# Data to use
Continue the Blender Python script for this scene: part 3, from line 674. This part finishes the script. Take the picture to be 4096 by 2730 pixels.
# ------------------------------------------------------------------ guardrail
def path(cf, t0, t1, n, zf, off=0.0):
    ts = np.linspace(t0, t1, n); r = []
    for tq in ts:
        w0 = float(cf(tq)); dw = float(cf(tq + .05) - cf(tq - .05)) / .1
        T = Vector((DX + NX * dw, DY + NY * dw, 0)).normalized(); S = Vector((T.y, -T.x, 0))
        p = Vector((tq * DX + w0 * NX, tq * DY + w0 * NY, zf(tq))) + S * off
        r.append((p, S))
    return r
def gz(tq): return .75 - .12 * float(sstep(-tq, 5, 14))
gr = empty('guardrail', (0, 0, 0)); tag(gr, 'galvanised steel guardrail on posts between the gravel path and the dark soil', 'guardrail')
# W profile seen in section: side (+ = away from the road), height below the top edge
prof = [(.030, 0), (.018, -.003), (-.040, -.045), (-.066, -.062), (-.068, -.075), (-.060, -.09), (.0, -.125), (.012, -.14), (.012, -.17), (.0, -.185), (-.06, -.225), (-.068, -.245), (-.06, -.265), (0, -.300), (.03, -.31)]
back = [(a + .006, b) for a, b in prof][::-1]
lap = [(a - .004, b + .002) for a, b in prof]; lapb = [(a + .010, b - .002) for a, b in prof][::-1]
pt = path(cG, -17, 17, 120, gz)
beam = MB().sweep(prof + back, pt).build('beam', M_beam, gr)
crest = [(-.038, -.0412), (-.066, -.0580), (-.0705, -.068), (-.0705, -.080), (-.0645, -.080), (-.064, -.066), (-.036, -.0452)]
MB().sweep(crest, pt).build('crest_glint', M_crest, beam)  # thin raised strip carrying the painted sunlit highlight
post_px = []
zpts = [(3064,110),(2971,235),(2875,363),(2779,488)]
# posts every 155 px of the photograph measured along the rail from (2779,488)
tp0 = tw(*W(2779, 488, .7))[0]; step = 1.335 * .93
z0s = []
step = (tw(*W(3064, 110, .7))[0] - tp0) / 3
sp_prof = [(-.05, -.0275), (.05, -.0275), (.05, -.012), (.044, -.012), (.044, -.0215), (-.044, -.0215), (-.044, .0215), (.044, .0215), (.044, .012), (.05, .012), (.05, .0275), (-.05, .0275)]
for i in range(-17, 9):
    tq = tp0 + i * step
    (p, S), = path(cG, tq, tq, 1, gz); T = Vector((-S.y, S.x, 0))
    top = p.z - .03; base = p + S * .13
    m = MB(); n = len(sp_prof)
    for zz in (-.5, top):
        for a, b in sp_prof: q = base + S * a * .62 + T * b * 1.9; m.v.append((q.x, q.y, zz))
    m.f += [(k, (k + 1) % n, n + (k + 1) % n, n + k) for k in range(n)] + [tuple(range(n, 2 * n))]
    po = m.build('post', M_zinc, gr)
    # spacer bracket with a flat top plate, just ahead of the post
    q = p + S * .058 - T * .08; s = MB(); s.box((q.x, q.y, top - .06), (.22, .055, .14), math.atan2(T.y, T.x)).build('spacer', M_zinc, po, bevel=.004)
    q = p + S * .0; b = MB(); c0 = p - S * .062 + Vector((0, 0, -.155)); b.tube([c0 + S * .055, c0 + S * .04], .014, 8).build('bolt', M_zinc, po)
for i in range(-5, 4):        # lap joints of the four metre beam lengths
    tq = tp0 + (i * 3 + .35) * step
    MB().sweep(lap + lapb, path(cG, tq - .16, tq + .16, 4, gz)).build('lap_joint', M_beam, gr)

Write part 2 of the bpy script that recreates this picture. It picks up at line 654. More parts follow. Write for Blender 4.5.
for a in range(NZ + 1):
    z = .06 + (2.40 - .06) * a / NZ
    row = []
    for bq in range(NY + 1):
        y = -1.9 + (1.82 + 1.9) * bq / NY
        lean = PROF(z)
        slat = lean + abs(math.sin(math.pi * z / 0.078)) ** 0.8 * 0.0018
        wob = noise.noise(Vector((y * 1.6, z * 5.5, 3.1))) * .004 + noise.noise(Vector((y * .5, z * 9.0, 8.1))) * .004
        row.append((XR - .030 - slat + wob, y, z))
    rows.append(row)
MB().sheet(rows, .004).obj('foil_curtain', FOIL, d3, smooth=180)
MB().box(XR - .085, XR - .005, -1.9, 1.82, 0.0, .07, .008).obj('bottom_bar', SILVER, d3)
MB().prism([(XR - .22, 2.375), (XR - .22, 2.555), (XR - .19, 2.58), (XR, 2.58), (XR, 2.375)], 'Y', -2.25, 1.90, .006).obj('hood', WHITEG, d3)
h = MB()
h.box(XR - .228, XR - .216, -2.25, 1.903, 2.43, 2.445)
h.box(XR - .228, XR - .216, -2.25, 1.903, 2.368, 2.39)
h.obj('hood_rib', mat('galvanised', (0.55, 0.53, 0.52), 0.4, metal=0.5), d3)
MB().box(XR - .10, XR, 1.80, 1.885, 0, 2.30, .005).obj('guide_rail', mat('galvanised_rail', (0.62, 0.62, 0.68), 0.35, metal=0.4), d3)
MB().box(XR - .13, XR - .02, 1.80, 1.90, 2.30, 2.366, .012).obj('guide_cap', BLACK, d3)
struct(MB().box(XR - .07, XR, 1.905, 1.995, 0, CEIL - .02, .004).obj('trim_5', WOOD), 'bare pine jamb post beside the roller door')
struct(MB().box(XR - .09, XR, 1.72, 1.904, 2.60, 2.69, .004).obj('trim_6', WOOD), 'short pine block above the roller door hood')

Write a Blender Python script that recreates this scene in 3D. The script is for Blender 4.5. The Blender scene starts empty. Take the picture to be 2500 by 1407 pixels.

# Problem to solve
Type out the full listing again, exactly as given.

# Solution to the problem
Continue the Blender Python script for this scene: part 3, from line 674. This part finishes the script. Take the picture to be 4096 by 2730 pixels.
# ------------------------------------------------------------------ guardrail
def path(cf, t0, t1, n, zf, off=0.0):
    ts = np.linspace(t0, t1, n); r = []
    for tq in ts:
        w0 = float(cf(tq)); dw = float(cf(tq + .05) - cf(tq - .05)) / .1
        T = Vector((DX + NX * dw, DY + NY * dw, 0)).normalized(); S = Vector((T.y, -T.x, 0))
        p = Vector((tq * DX + w0 * NX, tq * DY + w0 * NY, zf(tq))) + S * off
        r.append((p, S))
    return r
def gz(tq): return .75 - .12 * float(sstep(-tq, 5, 14))
gr = empty('guardrail', (0, 0, 0)); tag(gr, 'galvanised steel guardrail on posts between the gravel path and the dark soil', 'guardrail')
# W profile seen in section: side (+ = away from the road), height below the top edge
prof = [(.030, 0), (.018, -.003), (-.040, -.045), (-.066, -.062), (-.068, -.075), (-.060, -.09), (.0, -.125), (.012, -.14), (.012, -.17), (.0, -.185), (-.06, -.225), (-.068, -.245), (-.06, -.265), (0, -.300), (.03, -.31)]
back = [(a + .006, b) for a, b in prof][::-1]
lap = [(a - .004, b + .002) for a, b in prof]; lapb = [(a + .010, b - .002) for a, b in prof][::-1]
pt = path(cG, -17, 17, 120, gz)
beam = MB().sweep(prof + back, pt).build('beam', M_beam, gr)
crest = [(-.038, -.0412), (-.066, -.0580), (-.0705, -.068), (-.0705, -.080), (-.0645, -.080), (-.064, -.066), (-.036, -.0452)]
MB().sweep(crest, pt).build('crest_glint', M_crest, beam)  # thin raised strip carrying the painted sunlit highlight
post_px = []
zpts = [(3064,110),(2971,235),(2875,363),(2779,488)]
# posts every 155 px of the photograph measured along the rail from (2779,488)
tp0 = tw(*W(2779, 488, .7))[0]; step = 1.335 * .93
z0s = []
step = (tw(*W(3064, 110, .7))[0] - tp0) / 3
sp_prof = [(-.05, -.0275), (.05, -.0275), (.05, -.012), (.044, -.012), (.044, -.0215), (-.044, -.0215), (-.044, .0215), (.044, .0215), (.044, .012), (.05, .012), (.05, .0275), (-.05, .0275)]
for i in range(-17, 9):
    tq = tp0 + i * step
    (p, S), = path(cG, tq, tq, 1, gz); T = Vector((-S.y, S.x, 0))
    top = p.z - .03; base = p + S * .13
    m = MB(); n = len(sp_prof)
    for zz in (-.5, top):
        for a, b in sp_prof: q = base + S * a * .62 + T * b * 1.9; m.v.append((q.x, q.y, zz))
    m.f += [(k, (k + 1) % n, n + (k + 1) % n, n + k) for k in range(n)] + [tuple(range(n, 2 * n))]
    po = m.build('post', M_zinc, gr)
    # spacer bracket with a flat top plate, just ahead of the post
    q = p + S * .058 - T * .08; s = MB(); s.box((q.x, q.y, top - .06), (.22, .055, .14), math.atan2(T.y, T.x)).build('spacer', M_zinc, po, bevel=.004)
    q = p + S * .0; b = MB(); c0 = p - S * .062 + Vector((0, 0, -.155)); b.tube([c0 + S * .055, c0 + S * .04], .014, 8).build('bolt', M_zinc, po)
for i in range(-5, 4):        # lap joints of the four metre beam lengths
    tq = tp0 + (i * 3 + .35) * step
    MB().sweep(lap + lapb, path(cG, tq - .16, tq + .16, 4, gz)).build('lap_joint', M_beam, gr)

Write part 2 of the bpy script that recreates this picture. It picks up at line 654. More parts follow. Write for Blender 4.5.
for a in range(NZ + 1):
    z = .06 + (2.40 - .06) * a / NZ
    row = []
    for bq in range(NY + 1):
        y = -1.9 + (1.82 + 1.9) * bq / NY
        lean = PROF(z)
        slat = lean + abs(math.sin(math.pi * z / 0.078)) ** 0.8 * 0.0018
        wob = noise.noise(Vector((y * 1.6, z * 5.5, 3.1))) * .004 + noise.noise(Vector((y * .5, z * 9.0, 8.1))) * .004
        row.append((XR - .030 - slat + wob, y, z))
    rows.append(row)
MB().sheet(rows, .004).obj('foil_curtain', FOIL, d3, smooth=180)
MB().box(XR - .085, XR - .005, -1.9, 1.82, 0.0, .07, .008).obj('bottom_bar', SILVER, d3)
MB().prism([(XR - .22, 2.375), (XR - .22, 2.555), (XR - .19, 2.58), (XR, 2.58), (XR, 2.375)], 'Y', -2.25, 1.90, .006).obj('hood', WHITEG, d3)
h = MB()
h.box(XR - .228, XR - .216, -2.25, 1.903, 2.43, 2.445)
h.box(XR - .228, XR - .216, -2.25, 1.903, 2.368, 2.39)
h.obj('hood_rib', mat('galvanised', (0.55, 0.53, 0.52), 0.4, metal=0.5), d3)
MB().box(XR - .10, XR, 1.80, 1.885, 0, 2.30, .005).obj('guide_rail', mat('galvanised_rail', (0.62, 0.62, 0.68), 0.35, metal=0.4), d3)
MB().box(XR - .13, XR - .02, 1.80, 1.90, 2.30, 2.366, .012).obj('guide_cap', BLACK, d3)
struct(MB().box(XR - .07, XR, 1.905, 1.995, 0, CEIL - .02, .004).obj('trim_5', WOOD), 'bare pine jamb post beside the roller door')
struct(MB().box(XR - .09, XR, 1.72, 1.904, 2.60, 2.69, .004).obj('trim_6', WOOD), 'short pine block above the roller door hood')

Write a Blender Python script that recreates this scene in 3D. The script is for Blender 4.5. The Blender scene starts empty. Take the picture to be 2500 by 1407 pixels.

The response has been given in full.